__The request__: Look through the material and tally each line bearing the word "More". Give only the total.

__Material supplied__:
▼▼▼

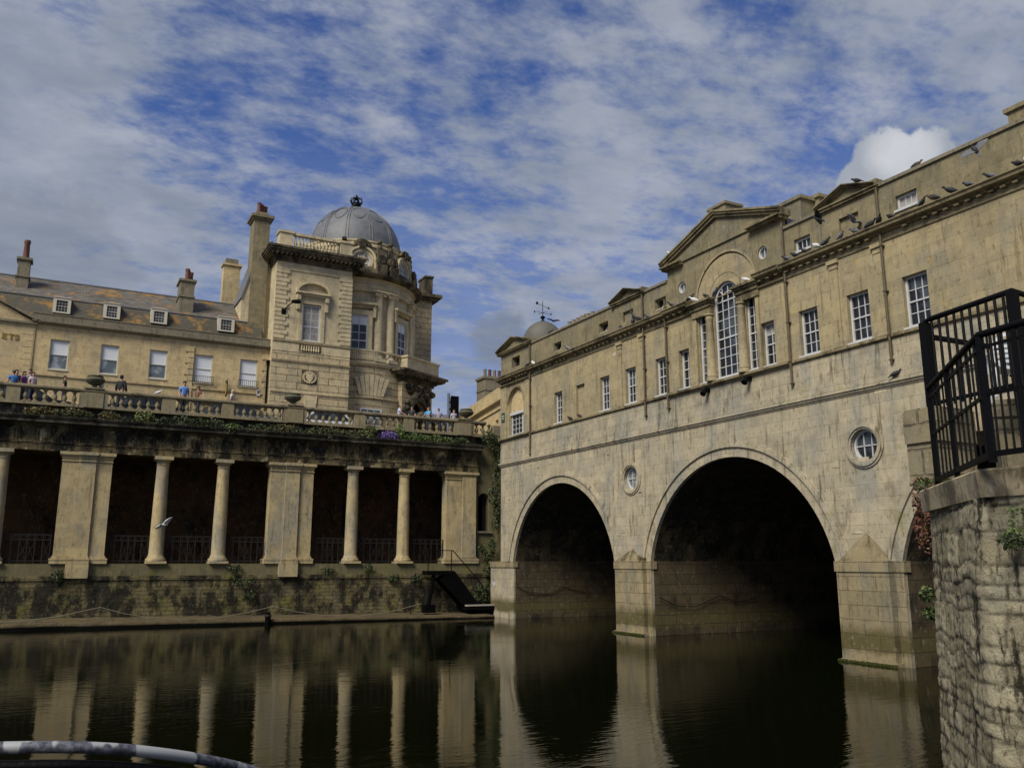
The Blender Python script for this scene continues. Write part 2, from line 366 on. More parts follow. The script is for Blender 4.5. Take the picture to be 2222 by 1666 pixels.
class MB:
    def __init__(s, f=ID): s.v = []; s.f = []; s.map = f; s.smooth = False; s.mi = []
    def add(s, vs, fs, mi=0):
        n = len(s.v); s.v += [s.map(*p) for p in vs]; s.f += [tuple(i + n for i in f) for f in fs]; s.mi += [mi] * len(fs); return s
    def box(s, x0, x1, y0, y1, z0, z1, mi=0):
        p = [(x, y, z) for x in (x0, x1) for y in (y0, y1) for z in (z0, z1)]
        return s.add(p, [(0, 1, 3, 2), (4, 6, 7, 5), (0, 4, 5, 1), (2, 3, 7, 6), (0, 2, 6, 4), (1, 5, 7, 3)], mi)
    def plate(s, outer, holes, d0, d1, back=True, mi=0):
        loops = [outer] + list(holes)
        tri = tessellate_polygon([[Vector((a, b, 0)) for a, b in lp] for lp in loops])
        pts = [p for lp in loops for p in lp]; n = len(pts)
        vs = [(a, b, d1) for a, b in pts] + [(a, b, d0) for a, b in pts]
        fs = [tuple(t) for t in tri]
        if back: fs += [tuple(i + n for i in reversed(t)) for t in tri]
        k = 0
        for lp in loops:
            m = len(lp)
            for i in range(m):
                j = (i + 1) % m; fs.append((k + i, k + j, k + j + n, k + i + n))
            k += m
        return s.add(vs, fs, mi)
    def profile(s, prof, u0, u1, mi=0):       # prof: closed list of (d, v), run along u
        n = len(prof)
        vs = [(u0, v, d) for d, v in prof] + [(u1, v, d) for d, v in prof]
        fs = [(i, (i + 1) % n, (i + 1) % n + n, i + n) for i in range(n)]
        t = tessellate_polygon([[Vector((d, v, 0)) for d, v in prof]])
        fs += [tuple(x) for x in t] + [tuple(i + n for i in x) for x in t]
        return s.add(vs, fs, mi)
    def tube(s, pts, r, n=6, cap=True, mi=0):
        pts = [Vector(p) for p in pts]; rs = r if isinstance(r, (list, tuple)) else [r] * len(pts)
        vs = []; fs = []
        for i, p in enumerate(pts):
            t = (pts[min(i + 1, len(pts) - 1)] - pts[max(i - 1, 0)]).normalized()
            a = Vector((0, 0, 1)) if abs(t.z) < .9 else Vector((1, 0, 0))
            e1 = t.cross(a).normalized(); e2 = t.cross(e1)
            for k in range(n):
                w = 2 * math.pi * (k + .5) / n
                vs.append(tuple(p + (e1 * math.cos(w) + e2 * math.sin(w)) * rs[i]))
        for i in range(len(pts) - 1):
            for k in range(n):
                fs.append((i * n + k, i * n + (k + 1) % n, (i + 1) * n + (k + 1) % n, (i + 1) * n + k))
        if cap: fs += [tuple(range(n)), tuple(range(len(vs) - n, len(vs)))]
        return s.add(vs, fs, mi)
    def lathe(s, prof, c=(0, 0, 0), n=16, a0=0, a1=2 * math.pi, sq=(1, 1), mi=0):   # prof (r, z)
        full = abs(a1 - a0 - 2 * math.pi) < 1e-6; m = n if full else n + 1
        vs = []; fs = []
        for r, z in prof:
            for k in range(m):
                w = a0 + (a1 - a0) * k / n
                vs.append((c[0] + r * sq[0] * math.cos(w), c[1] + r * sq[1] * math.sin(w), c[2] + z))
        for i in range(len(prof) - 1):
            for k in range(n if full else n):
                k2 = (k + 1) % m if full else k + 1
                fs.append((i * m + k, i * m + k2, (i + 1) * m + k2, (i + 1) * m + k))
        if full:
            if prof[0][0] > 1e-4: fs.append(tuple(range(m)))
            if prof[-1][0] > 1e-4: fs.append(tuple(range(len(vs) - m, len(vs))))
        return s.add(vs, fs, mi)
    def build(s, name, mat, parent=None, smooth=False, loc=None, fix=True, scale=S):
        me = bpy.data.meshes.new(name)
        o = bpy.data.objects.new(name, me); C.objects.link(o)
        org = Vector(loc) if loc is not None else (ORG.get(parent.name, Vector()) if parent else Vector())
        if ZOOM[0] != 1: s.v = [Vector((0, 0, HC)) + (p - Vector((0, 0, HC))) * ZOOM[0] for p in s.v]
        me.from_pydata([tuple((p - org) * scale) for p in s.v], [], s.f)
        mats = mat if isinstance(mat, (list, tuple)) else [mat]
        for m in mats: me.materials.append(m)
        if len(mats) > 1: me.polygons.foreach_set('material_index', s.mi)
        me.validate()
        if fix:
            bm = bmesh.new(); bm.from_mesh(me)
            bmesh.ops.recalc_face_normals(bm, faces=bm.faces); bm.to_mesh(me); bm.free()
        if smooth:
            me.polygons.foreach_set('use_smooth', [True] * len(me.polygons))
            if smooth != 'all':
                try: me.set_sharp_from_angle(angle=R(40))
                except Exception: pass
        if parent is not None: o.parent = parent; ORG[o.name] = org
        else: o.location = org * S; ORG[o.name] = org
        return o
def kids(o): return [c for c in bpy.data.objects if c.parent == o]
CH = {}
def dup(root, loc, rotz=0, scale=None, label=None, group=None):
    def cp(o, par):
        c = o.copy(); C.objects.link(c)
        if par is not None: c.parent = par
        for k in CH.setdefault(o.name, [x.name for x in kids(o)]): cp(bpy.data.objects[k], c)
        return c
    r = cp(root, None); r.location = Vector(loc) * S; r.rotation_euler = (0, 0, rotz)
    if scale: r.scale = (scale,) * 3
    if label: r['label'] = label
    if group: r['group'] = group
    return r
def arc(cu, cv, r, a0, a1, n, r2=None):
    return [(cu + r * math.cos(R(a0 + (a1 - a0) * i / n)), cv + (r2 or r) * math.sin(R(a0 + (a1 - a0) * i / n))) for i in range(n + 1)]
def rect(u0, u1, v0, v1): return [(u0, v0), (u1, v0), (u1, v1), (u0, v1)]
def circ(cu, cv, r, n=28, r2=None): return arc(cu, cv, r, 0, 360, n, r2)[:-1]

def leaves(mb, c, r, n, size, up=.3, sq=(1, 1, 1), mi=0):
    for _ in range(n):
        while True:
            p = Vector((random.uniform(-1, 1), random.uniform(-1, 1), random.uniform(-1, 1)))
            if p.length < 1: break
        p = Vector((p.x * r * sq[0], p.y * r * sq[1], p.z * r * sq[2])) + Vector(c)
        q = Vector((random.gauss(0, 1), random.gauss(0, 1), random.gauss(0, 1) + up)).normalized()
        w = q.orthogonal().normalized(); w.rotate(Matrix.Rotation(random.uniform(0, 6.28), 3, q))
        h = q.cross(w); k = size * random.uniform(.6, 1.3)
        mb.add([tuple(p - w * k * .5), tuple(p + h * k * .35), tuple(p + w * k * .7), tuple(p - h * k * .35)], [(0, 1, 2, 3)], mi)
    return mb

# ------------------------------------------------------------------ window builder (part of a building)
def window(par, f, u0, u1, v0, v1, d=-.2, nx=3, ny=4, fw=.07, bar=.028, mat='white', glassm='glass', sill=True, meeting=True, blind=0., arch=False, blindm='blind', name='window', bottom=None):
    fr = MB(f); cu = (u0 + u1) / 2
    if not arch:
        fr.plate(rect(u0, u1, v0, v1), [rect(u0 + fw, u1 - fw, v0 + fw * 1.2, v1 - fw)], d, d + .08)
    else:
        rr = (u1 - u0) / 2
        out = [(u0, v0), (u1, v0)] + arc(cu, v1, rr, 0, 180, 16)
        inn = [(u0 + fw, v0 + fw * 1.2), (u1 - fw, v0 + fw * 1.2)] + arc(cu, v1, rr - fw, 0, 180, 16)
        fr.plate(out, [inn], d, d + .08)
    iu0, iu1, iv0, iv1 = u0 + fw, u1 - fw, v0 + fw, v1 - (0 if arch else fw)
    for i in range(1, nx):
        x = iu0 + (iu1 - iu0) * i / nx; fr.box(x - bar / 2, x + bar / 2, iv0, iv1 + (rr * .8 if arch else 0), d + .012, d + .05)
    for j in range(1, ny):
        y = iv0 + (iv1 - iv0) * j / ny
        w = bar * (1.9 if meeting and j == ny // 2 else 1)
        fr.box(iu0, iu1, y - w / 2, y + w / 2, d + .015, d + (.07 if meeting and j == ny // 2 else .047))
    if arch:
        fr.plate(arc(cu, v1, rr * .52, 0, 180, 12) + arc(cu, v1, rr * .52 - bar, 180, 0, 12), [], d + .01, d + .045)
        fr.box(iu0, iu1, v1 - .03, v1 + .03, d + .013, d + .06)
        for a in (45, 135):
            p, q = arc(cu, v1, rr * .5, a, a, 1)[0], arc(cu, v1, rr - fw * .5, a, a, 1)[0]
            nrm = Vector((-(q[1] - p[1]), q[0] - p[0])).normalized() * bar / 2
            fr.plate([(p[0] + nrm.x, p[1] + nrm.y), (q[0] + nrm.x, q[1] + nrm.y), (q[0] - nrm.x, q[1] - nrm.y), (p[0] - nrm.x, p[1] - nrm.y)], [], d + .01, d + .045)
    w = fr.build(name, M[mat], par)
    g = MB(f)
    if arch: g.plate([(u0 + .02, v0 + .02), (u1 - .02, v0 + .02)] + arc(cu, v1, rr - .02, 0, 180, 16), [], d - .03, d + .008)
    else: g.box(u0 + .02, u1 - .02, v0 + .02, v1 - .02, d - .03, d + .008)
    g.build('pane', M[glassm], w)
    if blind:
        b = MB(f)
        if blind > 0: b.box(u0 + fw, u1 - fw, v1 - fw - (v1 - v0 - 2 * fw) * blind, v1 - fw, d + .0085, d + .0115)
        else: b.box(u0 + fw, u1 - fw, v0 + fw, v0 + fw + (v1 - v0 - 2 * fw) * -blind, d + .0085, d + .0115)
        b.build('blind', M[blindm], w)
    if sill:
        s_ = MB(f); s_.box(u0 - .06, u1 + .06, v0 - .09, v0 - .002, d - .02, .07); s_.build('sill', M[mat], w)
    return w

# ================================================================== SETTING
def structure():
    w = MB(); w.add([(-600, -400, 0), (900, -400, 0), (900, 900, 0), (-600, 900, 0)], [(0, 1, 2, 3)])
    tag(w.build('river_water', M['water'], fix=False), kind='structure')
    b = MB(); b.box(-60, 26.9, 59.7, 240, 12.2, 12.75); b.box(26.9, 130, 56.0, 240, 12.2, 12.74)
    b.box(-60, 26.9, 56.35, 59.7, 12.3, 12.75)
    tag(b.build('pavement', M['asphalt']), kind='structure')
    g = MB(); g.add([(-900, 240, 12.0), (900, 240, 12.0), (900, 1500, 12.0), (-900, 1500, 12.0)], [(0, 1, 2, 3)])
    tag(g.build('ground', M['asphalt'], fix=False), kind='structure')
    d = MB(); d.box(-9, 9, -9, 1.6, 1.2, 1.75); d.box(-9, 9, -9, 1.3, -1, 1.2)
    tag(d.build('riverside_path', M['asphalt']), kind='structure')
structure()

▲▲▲
▼▼▼

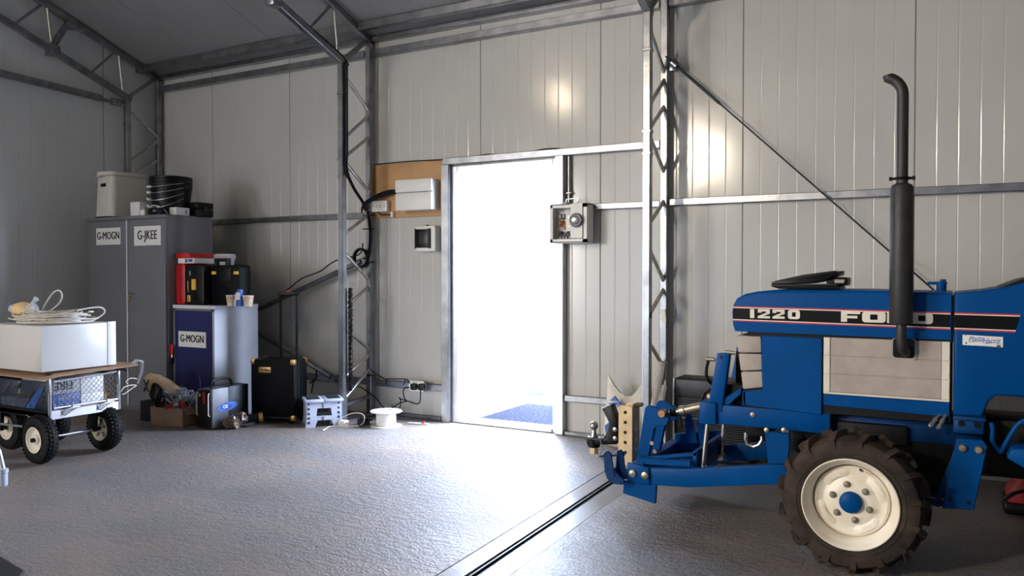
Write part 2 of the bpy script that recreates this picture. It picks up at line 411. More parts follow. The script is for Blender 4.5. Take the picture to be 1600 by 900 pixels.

▲▲▲

__Exercise result__: 2